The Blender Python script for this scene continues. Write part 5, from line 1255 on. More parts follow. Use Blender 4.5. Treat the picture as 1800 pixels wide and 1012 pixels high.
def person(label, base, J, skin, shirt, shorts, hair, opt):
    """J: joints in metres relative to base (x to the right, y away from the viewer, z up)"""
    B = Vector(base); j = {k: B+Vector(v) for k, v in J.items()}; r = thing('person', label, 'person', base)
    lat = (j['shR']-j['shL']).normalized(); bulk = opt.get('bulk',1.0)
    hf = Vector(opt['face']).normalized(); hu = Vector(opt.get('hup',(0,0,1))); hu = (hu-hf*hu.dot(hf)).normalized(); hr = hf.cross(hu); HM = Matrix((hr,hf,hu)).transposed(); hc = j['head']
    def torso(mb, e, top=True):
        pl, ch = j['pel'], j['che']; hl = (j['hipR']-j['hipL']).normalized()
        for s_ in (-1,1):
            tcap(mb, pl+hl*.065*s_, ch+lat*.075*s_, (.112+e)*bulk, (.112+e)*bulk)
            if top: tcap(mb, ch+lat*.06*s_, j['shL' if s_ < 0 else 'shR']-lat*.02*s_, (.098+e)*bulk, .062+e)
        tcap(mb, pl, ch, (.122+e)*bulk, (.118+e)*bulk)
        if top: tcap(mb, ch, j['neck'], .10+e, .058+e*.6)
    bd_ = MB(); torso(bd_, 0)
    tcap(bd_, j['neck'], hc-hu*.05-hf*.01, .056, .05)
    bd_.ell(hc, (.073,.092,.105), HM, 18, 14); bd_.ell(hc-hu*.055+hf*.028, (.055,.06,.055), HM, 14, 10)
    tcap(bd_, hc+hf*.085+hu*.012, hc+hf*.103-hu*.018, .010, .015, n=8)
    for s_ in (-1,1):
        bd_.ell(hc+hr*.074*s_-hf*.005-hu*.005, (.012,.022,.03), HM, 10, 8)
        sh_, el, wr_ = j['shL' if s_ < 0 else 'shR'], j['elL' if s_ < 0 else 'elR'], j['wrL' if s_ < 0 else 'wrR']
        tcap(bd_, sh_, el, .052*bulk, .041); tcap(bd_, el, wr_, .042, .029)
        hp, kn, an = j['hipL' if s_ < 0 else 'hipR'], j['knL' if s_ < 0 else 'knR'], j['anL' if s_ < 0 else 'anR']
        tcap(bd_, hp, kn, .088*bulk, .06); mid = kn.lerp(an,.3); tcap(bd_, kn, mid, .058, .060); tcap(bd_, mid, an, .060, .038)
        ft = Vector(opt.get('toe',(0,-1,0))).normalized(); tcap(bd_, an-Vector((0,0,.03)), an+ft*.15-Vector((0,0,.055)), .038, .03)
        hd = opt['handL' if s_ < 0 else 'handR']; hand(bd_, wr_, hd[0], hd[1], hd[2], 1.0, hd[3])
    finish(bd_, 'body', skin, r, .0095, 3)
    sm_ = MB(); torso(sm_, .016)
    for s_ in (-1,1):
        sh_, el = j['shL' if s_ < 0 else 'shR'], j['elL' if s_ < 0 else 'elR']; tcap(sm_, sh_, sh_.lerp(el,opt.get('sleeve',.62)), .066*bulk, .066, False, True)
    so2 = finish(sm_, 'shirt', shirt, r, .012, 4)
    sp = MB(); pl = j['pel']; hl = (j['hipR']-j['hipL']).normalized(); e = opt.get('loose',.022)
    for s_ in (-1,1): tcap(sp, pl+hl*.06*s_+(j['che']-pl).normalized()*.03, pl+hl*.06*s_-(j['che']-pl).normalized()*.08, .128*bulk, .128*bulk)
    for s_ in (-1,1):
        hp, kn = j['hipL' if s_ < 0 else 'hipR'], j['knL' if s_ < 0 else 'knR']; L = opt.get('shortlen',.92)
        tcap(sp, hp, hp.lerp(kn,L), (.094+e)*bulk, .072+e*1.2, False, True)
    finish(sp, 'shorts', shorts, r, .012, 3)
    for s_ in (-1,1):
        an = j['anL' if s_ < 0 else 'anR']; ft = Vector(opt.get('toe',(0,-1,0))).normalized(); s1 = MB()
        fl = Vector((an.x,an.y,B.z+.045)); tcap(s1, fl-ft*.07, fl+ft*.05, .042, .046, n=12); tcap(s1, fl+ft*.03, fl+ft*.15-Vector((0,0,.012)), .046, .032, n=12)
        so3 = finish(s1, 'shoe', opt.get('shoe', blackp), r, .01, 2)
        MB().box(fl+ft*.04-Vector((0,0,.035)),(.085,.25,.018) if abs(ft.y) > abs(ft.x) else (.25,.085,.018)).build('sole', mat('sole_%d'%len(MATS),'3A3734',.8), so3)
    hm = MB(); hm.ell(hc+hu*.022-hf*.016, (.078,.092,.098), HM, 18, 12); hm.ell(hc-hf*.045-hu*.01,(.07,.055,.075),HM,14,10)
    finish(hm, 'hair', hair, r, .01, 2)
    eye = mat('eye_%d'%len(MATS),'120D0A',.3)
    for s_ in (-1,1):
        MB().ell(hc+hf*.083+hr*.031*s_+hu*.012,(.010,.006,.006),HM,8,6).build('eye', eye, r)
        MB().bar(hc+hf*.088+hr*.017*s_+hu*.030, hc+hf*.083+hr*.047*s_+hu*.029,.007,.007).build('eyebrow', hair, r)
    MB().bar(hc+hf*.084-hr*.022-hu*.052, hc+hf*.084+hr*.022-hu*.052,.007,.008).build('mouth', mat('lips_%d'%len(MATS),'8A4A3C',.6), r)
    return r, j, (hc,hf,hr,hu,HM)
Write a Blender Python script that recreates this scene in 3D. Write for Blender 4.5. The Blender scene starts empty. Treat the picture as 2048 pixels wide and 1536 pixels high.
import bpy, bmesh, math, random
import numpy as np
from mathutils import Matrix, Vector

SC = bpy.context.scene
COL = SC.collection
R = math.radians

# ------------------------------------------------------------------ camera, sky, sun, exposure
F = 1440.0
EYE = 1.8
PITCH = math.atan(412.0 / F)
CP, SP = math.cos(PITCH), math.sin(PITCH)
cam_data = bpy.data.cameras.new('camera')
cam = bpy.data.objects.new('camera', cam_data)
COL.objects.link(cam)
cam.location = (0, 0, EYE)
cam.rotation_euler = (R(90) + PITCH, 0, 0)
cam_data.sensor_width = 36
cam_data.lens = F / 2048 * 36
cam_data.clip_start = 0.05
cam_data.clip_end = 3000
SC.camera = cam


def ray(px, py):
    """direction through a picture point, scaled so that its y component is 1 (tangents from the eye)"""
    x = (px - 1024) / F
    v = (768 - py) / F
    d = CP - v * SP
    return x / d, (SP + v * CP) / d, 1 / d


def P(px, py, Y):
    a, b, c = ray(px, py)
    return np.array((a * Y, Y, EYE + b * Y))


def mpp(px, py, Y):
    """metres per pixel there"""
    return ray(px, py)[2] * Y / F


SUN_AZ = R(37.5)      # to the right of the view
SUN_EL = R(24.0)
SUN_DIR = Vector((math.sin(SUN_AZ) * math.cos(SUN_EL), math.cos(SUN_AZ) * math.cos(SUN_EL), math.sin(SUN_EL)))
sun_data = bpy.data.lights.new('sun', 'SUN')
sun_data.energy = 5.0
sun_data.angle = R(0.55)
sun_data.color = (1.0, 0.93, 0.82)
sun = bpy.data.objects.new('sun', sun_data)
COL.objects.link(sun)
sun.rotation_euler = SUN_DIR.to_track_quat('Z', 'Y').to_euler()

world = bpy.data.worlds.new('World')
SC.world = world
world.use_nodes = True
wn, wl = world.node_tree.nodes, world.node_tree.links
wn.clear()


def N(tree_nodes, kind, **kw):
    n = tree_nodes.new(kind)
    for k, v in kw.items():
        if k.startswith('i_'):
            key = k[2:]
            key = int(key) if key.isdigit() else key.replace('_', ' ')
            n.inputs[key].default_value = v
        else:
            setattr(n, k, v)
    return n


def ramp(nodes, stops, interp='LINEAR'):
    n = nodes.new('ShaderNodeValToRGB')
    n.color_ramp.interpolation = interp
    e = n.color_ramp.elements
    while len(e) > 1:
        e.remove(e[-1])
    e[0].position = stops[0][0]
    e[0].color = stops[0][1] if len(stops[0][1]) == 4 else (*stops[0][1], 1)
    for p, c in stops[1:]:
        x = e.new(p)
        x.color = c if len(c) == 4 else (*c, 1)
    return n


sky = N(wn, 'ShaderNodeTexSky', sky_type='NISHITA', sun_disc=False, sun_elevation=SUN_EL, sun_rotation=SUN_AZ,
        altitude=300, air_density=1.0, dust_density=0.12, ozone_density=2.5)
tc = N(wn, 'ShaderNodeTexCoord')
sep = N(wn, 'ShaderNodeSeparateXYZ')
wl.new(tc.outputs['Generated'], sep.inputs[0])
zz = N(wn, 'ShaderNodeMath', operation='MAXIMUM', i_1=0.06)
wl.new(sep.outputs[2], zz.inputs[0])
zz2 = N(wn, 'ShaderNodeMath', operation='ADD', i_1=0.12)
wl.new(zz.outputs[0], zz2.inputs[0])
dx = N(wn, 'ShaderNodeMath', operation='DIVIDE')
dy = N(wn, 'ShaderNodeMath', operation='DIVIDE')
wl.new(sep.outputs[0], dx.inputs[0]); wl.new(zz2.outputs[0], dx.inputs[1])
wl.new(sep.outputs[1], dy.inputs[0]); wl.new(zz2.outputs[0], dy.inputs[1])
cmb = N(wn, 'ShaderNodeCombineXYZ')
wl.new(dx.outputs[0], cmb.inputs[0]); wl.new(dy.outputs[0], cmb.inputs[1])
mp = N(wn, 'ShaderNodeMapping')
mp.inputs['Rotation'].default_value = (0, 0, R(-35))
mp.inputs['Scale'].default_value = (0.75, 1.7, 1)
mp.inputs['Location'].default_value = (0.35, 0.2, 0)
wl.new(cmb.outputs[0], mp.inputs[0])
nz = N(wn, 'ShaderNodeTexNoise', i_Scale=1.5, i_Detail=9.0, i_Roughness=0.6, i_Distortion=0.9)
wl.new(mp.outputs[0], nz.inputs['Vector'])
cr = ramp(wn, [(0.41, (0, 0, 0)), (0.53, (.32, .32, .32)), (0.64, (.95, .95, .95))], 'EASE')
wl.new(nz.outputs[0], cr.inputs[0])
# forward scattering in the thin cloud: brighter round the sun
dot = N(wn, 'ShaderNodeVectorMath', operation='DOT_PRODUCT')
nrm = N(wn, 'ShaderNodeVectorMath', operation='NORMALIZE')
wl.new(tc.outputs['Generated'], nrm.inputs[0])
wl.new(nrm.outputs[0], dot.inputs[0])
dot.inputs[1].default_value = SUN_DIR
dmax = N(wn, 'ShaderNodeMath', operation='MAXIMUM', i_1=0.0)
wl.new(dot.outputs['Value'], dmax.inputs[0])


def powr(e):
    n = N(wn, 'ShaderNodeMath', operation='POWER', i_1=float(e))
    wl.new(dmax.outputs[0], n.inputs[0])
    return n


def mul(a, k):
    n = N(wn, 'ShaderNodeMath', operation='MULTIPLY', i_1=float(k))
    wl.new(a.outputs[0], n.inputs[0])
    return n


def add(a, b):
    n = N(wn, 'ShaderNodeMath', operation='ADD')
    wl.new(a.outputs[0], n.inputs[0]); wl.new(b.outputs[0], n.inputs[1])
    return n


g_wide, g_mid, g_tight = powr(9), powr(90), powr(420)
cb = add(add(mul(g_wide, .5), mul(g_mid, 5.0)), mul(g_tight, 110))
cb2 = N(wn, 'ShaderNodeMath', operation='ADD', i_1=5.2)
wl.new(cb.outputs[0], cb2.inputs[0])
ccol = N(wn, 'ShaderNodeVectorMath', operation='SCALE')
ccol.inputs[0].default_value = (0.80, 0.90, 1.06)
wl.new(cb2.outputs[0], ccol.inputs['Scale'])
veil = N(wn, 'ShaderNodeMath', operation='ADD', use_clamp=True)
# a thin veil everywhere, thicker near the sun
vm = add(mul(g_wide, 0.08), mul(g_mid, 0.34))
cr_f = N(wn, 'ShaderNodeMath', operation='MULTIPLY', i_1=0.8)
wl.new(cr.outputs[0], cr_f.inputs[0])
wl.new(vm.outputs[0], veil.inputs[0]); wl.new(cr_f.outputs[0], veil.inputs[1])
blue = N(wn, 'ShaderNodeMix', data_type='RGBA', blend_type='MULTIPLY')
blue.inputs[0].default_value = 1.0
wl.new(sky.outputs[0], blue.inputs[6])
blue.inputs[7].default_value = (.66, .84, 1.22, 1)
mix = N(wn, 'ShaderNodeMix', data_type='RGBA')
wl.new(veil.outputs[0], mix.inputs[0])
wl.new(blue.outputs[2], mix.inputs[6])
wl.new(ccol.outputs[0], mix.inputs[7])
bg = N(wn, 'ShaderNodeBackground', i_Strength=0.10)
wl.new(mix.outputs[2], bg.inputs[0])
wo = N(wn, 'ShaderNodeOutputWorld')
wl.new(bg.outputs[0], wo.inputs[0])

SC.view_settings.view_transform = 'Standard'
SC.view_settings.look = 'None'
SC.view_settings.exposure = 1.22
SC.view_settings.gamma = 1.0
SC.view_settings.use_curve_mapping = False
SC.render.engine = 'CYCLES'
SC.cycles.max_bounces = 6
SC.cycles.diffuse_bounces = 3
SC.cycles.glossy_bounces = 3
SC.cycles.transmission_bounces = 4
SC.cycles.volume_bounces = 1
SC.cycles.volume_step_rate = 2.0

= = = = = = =

Pull out all lines containing the word "that" from the entries above.

Write a Blender Python script that recreates this scene in 3D. Write for Blender 4.5. The Blender scene starts empty. Treat the picture as 2048 pixels wide and 1536 pixels high.
    """direction through a picture point, scaled so that its y component is 1 (tangents from the eye)"""